‘Wil jij later kinderen?’ vroeg UKrant vorige week in een studenten-enquête. Maar voor zulke existentiële vragen schiet ons voorstellingsvermogen tekort, zegt columnist Gerrit Breeuwsma.
‘Pap, jij wou toch eerst helemaal geen kinderen’, zei de jongste, lang geleden, terwijl we naar school en werk fietsten. Hij moet een jaar of zeven à acht geweest zijn, met een hang naar existentiële vragen, waar ik niet altijd een bevredigend antwoord op wist.
Het rekenen nog maar kort machtig, was hij eerder al tot de conclusie gekomen dat ik niet bepaald piepjong meer was, toen hij en zijn broer geboren werden. Hoe zat dat precies, wilde hij graag weten. Ik probeerde me er toen met een grap van af te maken door te zeggen dat ik als ontwikkelingspsycholoog eerst de theorie goed onder de knie wenste te hebben, voor ik me aan de praktijk durfde te wagen.
Beroepshalve wist ik immers maar al te goed wat er allemaal komt kijken bij het opvoeden en grootbrengen van kinderen. Om nog maar te zwijgen over wat er allemaal mis kan gaan. Maar mijn vrouw kon het niet laten deze poging ruw te doorkruisen en zei plompverloren dat ik lange tijd geen kinderen wilde. Tja, dat was ook waar.
Kennelijk was de reikwijdte van die wetenschap goed tot hem doorgedrongen, waarop hij het tijd vond mij er mee te confronteren tijdens onze fietsrit.
Ik antwoordde dat het klopte, dat ik eerst niet zo nodig kinderen hoefde, ‘maar’, zei ik, ‘toen wist ik nog niet dat jullie het waren, want dan had ik niet een moment geaarzeld’. Gelukkig nam hij genoegen met dat antwoord.
Als ontwikkelingspsycholoog wenste ik eerst de theorie goed onder de knie te hebben, voor ik me aan de praktijk durfde te wagen
Er zit ook wel een zekere logica in, want waarom zou je je hart verpanden aan iemand die je helemaal niet kent? Kinderboekenschrijver Guus Kuijer komt in zijn essay Het geminachte kind met een vergelijkbare redenering. Wanneer je twee jonggeliefden, zo schrijft hij, die net samenwonen, vraagt of ze een derde persoon, die ze helemaal niet kennen, in huis willen nemen, dan is het antwoord vrijwel altijd: nee, geen denken aan.
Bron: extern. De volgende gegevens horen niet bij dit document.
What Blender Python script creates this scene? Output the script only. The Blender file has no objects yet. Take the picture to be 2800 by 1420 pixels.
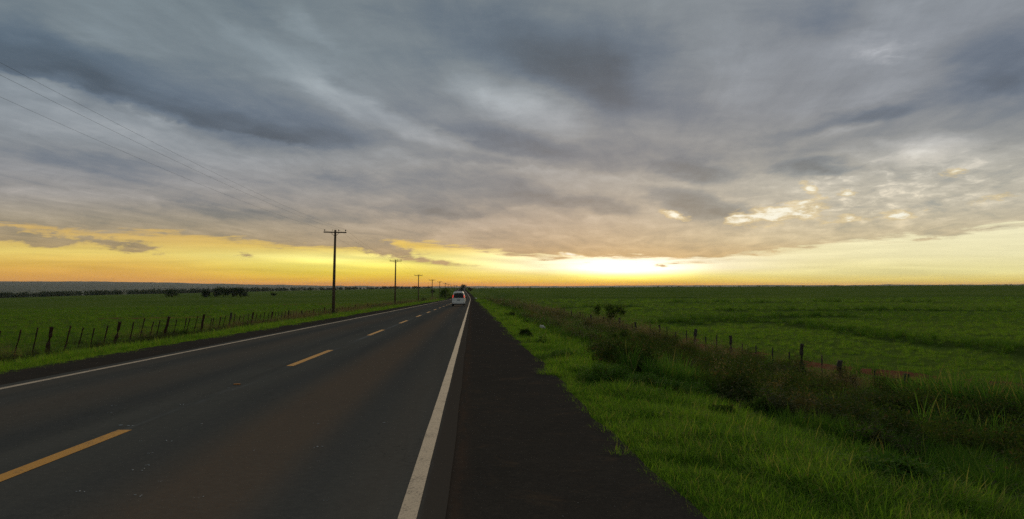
import bpy, bmesh, math, random
import numpy as np
from mathutils import Vector, Matrix

# ------------------------------------------------------------------ camera
F = 2197.0                       # focal length in pixels of a 2800 px wide picture
EYE = 1.525
sc = bpy.context.scene
col = sc.collection
cam_d = bpy.data.cameras.new('camera')
cam_d.sensor_width = 36.0
cam_d.lens = 36.0 * F / 2800.0
cam_d.clip_start = 0.1
cam_d.clip_end = 60000.0
cam = bpy.data.objects.new('camera', cam_d)
col.objects.link(cam)
PITCH = math.atan(75.0 / F)
YAW = math.atan(110.0 / F)
cam.location = (0, 0, EYE)
cam.rotation_euler = (math.radians(90) + PITCH, 0, -YAW)
sc.camera = cam

# ------------------------------------------------------------------ colour management
sc.view_settings.view_transform = 'Standard'
sc.view_settings.look = 'None'
sc.view_settings.gamma = 1.0
sc.view_settings.exposure = 0.0
sc.view_settings.use_curve_mapping = False
sc.cycles.use_denoising = False
sc.cycles.max_bounces = 6
sc.cycles.transparent_max_bounces = 8
sc.cycles.volume_bounces = 0
sc.cycles.caustics_reflective = False
sc.cycles.sample_clamp_direct = 3.0
sc.cycles.sample_clamp_indirect = 1.5

SUN_EL, SUN_AZ = 4.0, 9.5        # degrees; azimuth to the right of the road's direction


def lin(c):
    return tuple(((v / 255.0) / 12.92 if v / 255.0 <= 0.04045 else ((v / 255.0 + 0.055) / 1.055) ** 2.4) for v in c)


def pix_dir(x, y):
    """direction in the world of a point of the 2800 px photograph"""
    c = Vector(((x - 1400) / F, 1.0, -(y - 710) / F))
    cy, sy = math.cos(PITCH), math.sin(PITCH)
    v = Vector((c.x, c.y * cy - c.z * sy, c.y * sy + c.z * cy))
    return Matrix.Rotation(-YAW, 3, 'Z') @ v


def azel(x, y):
    """compass direction and height above the horizon (degrees) of a cloud"""
    k = 2800.0 / 2575.0
    d = pix_dir(x * k, y * k)
    return math.degrees(math.atan2(d.x, d.y)), math.degrees(math.atan2(d.z, math.hypot(d.x, d.y)))


# ------------------------------------------------------------------ sky
world = bpy.data.worlds.new('World')
sc.world = world
world.use_nodes = True
NT = world.node_tree
NT.nodes.clear()


class G:
    """small helper to wire nodes"""
    def __init__(self, nt):
        self.nt = nt

    def n(self, typ, **kw):
        nd = self.nt.nodes.new(typ)
        for k, v in kw.items():
            setattr(nd, k, v)
        return nd

    def put(self, sock, v):
        if hasattr(v, 'is_output') or isinstance(v, bpy.types.NodeSocket):
            self.nt.links.new(v, sock)
        else:
            sock.default_value = v

    def m(self, op, a, b=None, c=None, clamp=False):
        nd = self.n('ShaderNodeMath', operation=op, use_clamp=clamp)
        for i, v in enumerate((a, b, c)):
            if v is not None:
                self.put(nd.inputs[i], v)
        return nd.outputs[0]

    def vm(self, op, a, b=None, out=0):
        nd = self.n('ShaderNodeVectorMath', operation=op)
        self.put(nd.inputs[0], a)
        if b is not None:
            self.put(nd.inputs[1], b)
        return nd.outputs[out]

    def comb(self, x, y, z=0.0):
        nd = self.n('ShaderNodeCombineXYZ')
        for i, v in enumerate((x, y, z)):
            self.put(nd.inputs[i], v)
        return nd.outputs[0]

    def sep(self, v):
        nd = self.n('ShaderNodeSeparateXYZ')
        self.put(nd.inputs[0], v)
        return nd.outputs

    def noise(self, vec, scale, detail=4, rough=0.5, dist=0.0, out=0, dim='3D'):
        nd = self.n('ShaderNodeTexNoise', noise_dimensions=dim)
        self.put(nd.inputs['Vector'], vec)
        self.put(nd.inputs['Scale'], scale)
        self.put(nd.inputs['Detail'], detail)
        self.put(nd.inputs['Roughness'], rough)
        self.put(nd.inputs['Distortion'], dist)
        return nd.outputs[out]

    def ramp(self, fac, pts, mode='LINEAR'):
        nd = self.n('ShaderNodeValToRGB')
        r = nd.color_ramp
        r.interpolation = mode
        while len(r.elements) < len(pts):
            r.elements.new(0.5)
        for e, (p, c) in zip(r.elements, pts):
            e.position = p
            e.color = tuple(c) + (1.0,)
        self.put(nd.inputs[0], fac)
        return nd.outputs[0]

    def mixc(self, fac, a, b, mode='MIX'):
        nd = self.n('ShaderNodeMix', data_type='RGBA', blend_type=mode)
        self.put(nd.inputs[0], fac)
        self.put(nd.inputs[6], a)
        self.put(nd.inputs[7], b)
        return nd.outputs[2]

    def smooth(self, v, lo, hi, a=0.0, b=1.0):
        nd = self.n('ShaderNodeMapRange', interpolation_type='SMOOTHSTEP')
        for i, q in enumerate((v, lo, hi, a, b)):
            self.put(nd.inputs[i], q)
        return nd.outputs[0]

    def curve(self, fac, pts):
        """piecewise linear function with x from 0 to 1, y from 0 to 1"""
        nd = self.n('ShaderNodeFloatCurve')
        cu = nd.mapping.curves[0]
        while len(cu.points) < len(pts):
            cu.points.new(0.5, 0.5)
        for p, (x, y) in zip(cu.points, pts):
            p.location = (x, y)
            p.handle_type = 'AUTO'
        nd.mapping.update()
        self.put(nd.inputs['Value'], fac)
        return nd.outputs[0]


g = G(NT)
tc = g.n('ShaderNodeTexCoord')
dirn = g.vm('NORMALIZE', tc.outputs['Generated'])
dx, dy, dz = g.sep(dirn)
hyp = g.m('SQRT', g.m('MULTIPLY_ADD', dx, dx, g.m('MULTIPLY', dy, dy)))
AZ = g.m('MULTIPLY', g.m('ARCTAN2', dx, dy), 180 / math.pi)
EL = g.m('MULTIPLY', g.m('ARCTAN2', dz, hyp), 180 / math.pi)
P0 = g.comb(AZ, EL, 0.0)

# cloud layer as a plane overhead: streets of cloud all run towards one point of the horizon
CA = math.radians(11.0)
den = g.m('ADD', g.m('ABSOLUTE', dz), 0.035)
qx = g.m('DIVIDE', dx, den)
qy = g.m('DIVIDE', dy, den)
along = g.m('ADD', g.m('MULTIPLY', qx, math.sin(CA)), g.m('MULTIPLY', qy, math.cos(CA)))
across = g.m('SUBTRACT', g.m('MULTIPLY', qx, math.cos(CA)), g.m('MULTIPLY', qy, math.sin(CA)))
Q = g.comb(g.m('MULTIPLY', across, 1.0), g.m('MULTIPLY', along, 0.38), 0.0)

n_big = g.noise(Q, 0.75, 5, 0.52, 0.5)
n_mid = g.noise(g.vm('ADD', Q, (7.3, 2.1, 0)), 2.3, 7, 0.6, 0.5)
n_fine = g.noise(g.comb(g.m('MULTIPLY', AZ, 0.16), g.m('MULTIPLY', EL, 0.62), 0.0), 1.0, 8, 0.62, 0.7)

# the positions of the cloud shapes are bent by noise so that no edge is straight
wn = g.noise(g.comb(g.m('MULTIPLY', AZ, 0.11), g.m('MULTIPLY', EL, 0.3), 3.0), 1.0, 6, 0.62, 0.0, out=1)
w1 = g.vm('MULTIPLY', g.vm('SUBTRACT', wn, (0.5, 0.5, 0.5)), (7.5, 2.7, 0.0))
PW = g.vm('ADD', P0, w1)


def strokes(lst, vec, start=0.0, flat=True):
    """sum of soft elongated patches; each: x1, y1, x2, y2, half width, amount"""
    acc = start
    for (x1, y1, x2, y2, hw, amp) in lst:
        a1, e1 = azel(x1, y1)
        a2, e2 = azel(x2, y2)
        cx, cy = (a1 + a2) / 2, (e1 + e2) / 2
        half = math.hypot(a2 - a1, e2 - e1) / 2
        w = hw * 0.0272
        mp = g.n('ShaderNodeMapping', vector_type='TEXTURE')
        g.put(mp.inputs[0], vec)
        mp.inputs['Location'].default_value = (cx, cy, 0)
        mp.inputs['Rotation'].default_value = (0, 0, math.atan2(e2 - e1, a2 - a1))
        mp.inputs['Scale'].default_value = (half + w, w, 1.0)
        gr = g.n('ShaderNodeTexGradient', gradient_type='SPHERICAL')
        NT.links.new(mp.outputs[0], gr.inputs[0])
        hat = g.smooth(gr.outputs['Fac'], 0.0, 0.85) if flat else gr.outputs['Fac']
        acc = g.m('MULTIPLY_ADD', hat, amp, acc)
    return acc


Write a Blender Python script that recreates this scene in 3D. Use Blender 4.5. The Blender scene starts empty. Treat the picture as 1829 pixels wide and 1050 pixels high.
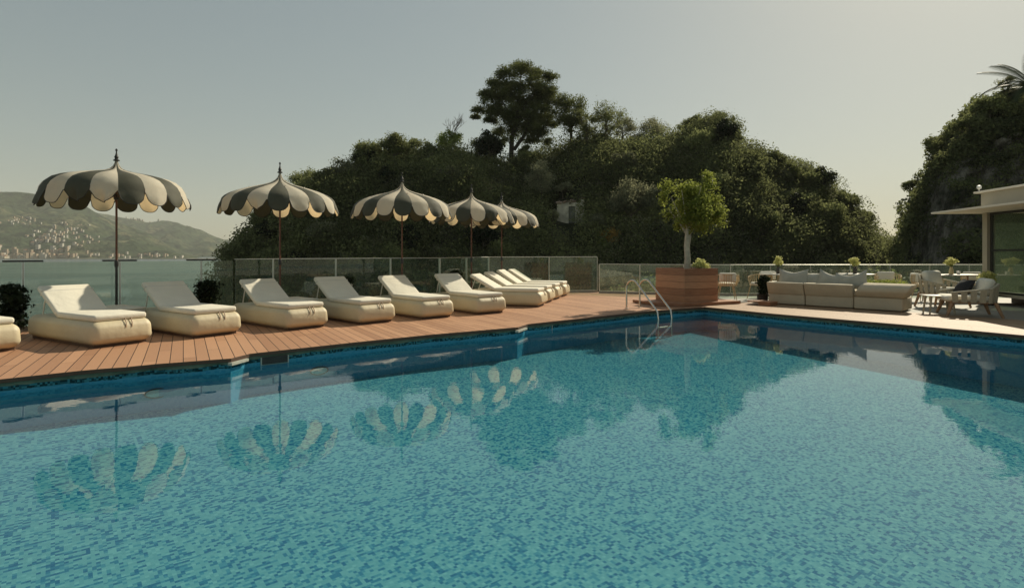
import bpy, bmesh, math, random
import numpy as np
from mathutils import Vector, Matrix
R = math.radians
scene = bpy.context.scene
COL = scene.collection

# ------------------------------------------------------------------ camera, sky, sun, exposure
FPX, CX, HY, CH = 1017.0, 914.5, 452.0, 1.35
cam_d = bpy.data.cameras.new("camera"); cam = bpy.data.objects.new("camera", cam_d); COL.objects.link(cam)
cam.location = (0, 0, CH); cam.rotation_euler = (R(90), 0, 0)
cam_d.sensor_width = 36; cam_d.lens = 36*FPX/1829; cam_d.shift_y = -(525-HY)/1829
cam_d.clip_start = .05; cam_d.clip_end = 20000
scene.camera = cam
SUN_AZ, SUN_EL = R(42), R(37)                 # azimuth measured from +Y towards +X
sdir = Vector((math.sin(SUN_AZ)*math.cos(SUN_EL), math.cos(SUN_AZ)*math.cos(SUN_EL), math.sin(SUN_EL)))
world = bpy.data.worlds.new("World"); scene.world = world; world.use_nodes = True
wn = world.node_tree; wn.nodes.clear()
sky = wn.nodes.new("ShaderNodeTexSky"); sky.sky_type = 'NISHITA'; sky.sun_disc = False
sky.sun_elevation = SUN_EL; sky.sun_rotation = SUN_AZ
sky.air_density = 1.0; sky.dust_density = .8; sky.ozone_density = 1.2; sky.altitude = 10
hs = wn.nodes.new("ShaderNodeHueSaturation"); hs.inputs['Saturation'].default_value = 1.0
tint = wn.nodes.new("ShaderNodeMix"); tint.data_type = 'RGBA'; tint.blend_type = 'MULTIPLY'
tint.inputs[0].default_value = 1; tint.inputs[7].default_value = (1.0, .945, .66, 1)
gm = wn.nodes.new('ShaderNodeGamma'); gm.inputs[1].default_value = .55
bg = wn.nodes.new("ShaderNodeBackground"); bg.inputs['Strength'].default_value = .130
wo = wn.nodes.new("ShaderNodeOutputWorld")
wn.links.new(sky.outputs[0], hs.inputs['Color']); wn.links.new(hs.outputs[0], tint.inputs[6])
wn.links.new(tint.outputs[2], gm.inputs[0]); wn.links.new(gm.outputs[0], bg.inputs[0]); wn.links.new(bg.outputs[0], wo.inputs[0])
sun_d = bpy.data.lights.new("sun", 'SUN'); sun = bpy.data.objects.new("sun", sun_d); COL.objects.link(sun)
sun_d.energy = 3.5; sun_d.angle = R(.6); sun_d.color = (1.0, .90, .70)
sun.rotation_euler = sdir.to_track_quat('Z', 'Y').to_euler()
scene.view_settings.view_transform = 'Standard'; scene.view_settings.look = 'None'
scene.view_settings.exposure = 0.55; scene.view_settings.gamma = 1
scene.cycles.max_bounces = 10; scene.cycles.transparent_max_bounces = 16
scene.cycles.volume_bounces = 0
scene.cycles.caustics_reflective = False; scene.cycles.caustics_refractive = False
scene.cycles.sample_clamp_indirect = 4

rng = np.random.default_rng(7)
random.seed(5)

# ------------------------------------------------------------------ measuring helpers
def gp(x, y, z=0.0):
    """world point on the level z seen at photograph pixel x, y"""
    d = (CH-z)*FPX/(y-HY); return Vector(((x-CX)/FPX*d, d, z))
def at(x, d, z=0.0): return Vector(((x-CX)/FPX*d, d, z))
def zat(y, d): return CH-(y-HY)/FPX*d
U1 = Vector((.78, .626, 0)).normalized(); U2 = Vector((.615, -.788, 0)).normalized()

# ------------------------------------------------------------------ material helpers
class NT:
    def __init__(s, name):
        s.m = bpy.data.materials.new(name); s.m.use_nodes = True; s.t = s.m.node_tree; s.n = s.t.nodes; s.n.clear()
        s.out = s.n.new("ShaderNodeOutputMaterial")
    def new(s, k, **kw):
        n = s.n.new("ShaderNode"+k)
        for a, b in kw.items(): setattr(n, a, b)
        return n
    def lk(s, a, b): s.t.links.new(a, b)
    def val(s, sock, v):
        if hasattr(v, 'is_output') or isinstance(v, bpy.types.NodeSocket): s.lk(v, sock)
        else: sock.default_value = v
    def math(s, op, a, b=0.0, c=0.0):
        n = s.new("Math", operation=op); s.val(n.inputs[0], a); s.val(n.inputs[1], b); s.val(n.inputs[2], c); return n.outputs[0]
    def dot(s, v, d):
        n = s.new("VectorMath", operation='DOT_PRODUCT'); s.lk(v, n.inputs[0]); n.inputs[1].default_value = tuple(d); return n.outputs['Value']
    def comb(s, a, b, c=0.0):
        n = s.new("CombineXYZ"); s.val(n.inputs[0], a); s.val(n.inputs[1], b); s.val(n.inputs[2], c); return n.outputs[0]
    def noise(s, vec, scale, detail=3, rough=.55):
        n = s.new("TexNoise"); n.inputs['Scale'].default_value = scale; n.inputs['Detail'].default_value = detail
        n.inputs['Roughness'].default_value = rough
        if vec is not None: s.lk(vec, n.inputs['Vector'])
        return n.outputs['Fac']
    def ramp(s, f, pts, mode='LINEAR'):
        n = s.new("ValToRGB"); cr = n.color_ramp; cr.interpolation = mode
        while len(cr.elements) < len(pts): cr.elements.new(.5)
        for e, (p, c) in zip(cr.elements, pts): e.position = p; e.color = (*c, 1)
        s.lk(f, n.inputs[0]); return n.outputs[0]
    def mix(s, f, a, b, mode='MIX'):
        n = s.new("Mix", data_type='RGBA', blend_type=mode); s.val(n.inputs[0], f); s.val(n.inputs[6], a if not isinstance(a, tuple) else (*a[:3], 1)); s.val(n.inputs[7], b if not isinstance(b, tuple) else (*b[:3], 1)); return n.outputs[2]
    def bump(s, h, st=.3, dist=.01):
        n = s.new("Bump"); n.inputs['Strength'].default_value = st; n.inputs['Distance'].default_value = dist; s.lk(h, n.inputs['Height']); return n.outputs[0]
    def pr(s, col, rough=.6, metal=0, normal=None, spec=.5):
        n = s.new("BsdfPrincipled"); s.val(n.inputs['Base Color'], col if not isinstance(col, tuple) else (*col[:3], 1)); s.val(n.inputs['Roughness'], rough)
        n.inputs['Metallic'].default_value = metal; n.inputs['Specular IOR Level'].default_value = spec
        if normal is not None: s.lk(normal, n.inputs['Normal'])
        return n.outputs[0]
    def done(s, sh): s.lk(sh, s.out.inputs['Surface']); return s.m
    def obj(s): return s.new("TexCoord").outputs['Object']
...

Veel liever blijven ze fijn met z’n tweetjes, aldus Kuijer. Waarom nemen ze dan wel een kind? Is dat wellicht omdat we kinderen niet echt als personen zien?
Ach ja, het meeste wat ik vind, heb ik uit een boek.
Hoe dan ook, ik moest er weer aan denken toen ik las over de enquête die UKrant enkele weken geleden uitschreef, met de vraag aan studenten: ‘Wil jij later kinderen?’
De uitslag van die enquête laat nog op zich wachten, maar afgaande op mijn eigen ervaringen, zou ik ieder antwoord op de vraag als ‘voorlopig’ zien. Niet alleen betekent het willen van kinderen niet automatisch dat je ze ook krijgt, er zit ook een wereld van verschil tussen het willen en het hebben van kinderen.
Iemand die kinderen heeft kan zich bijna niet meer voorstellen dat hij of zij ze ooit niet wilde
Wie ze nu heel graag wil, kan nog van een koude kermis thuiskomen, al durven maar weinig ouders te erkennen dat ze spijt hebben van hun kinderen; misschien wel het grootste taboe in de opvoeding. Maar ook kan iemand die ze heeft zich bijna niet meer voorstellen dat hij of zij ze ooit niet wilde.
Ons voorstellingsvermogen schiet maar al te vaak tekort voor een antwoord op existentiële vragen.
‘Pap, ik denk dat ik jong kinderen ga nemen’, zei hij enkele dagen later, alsof hij er eens goed over na had gedacht en nu tot een besluit was gekomen.
‘Oh’, zei ik, omdat ik zo gauw niet wist wat ik erop moest zeggen.
‘Ja, dan heb jij er ook nog wat aan.’
Ik denk niet dat hij het als een belofte bedoelde. Het is in ieder geval niet aan mij om hem daar dan aan te houden. Maar mogelijk dat ik hem er binnenkort wel eens aan ga herinneren.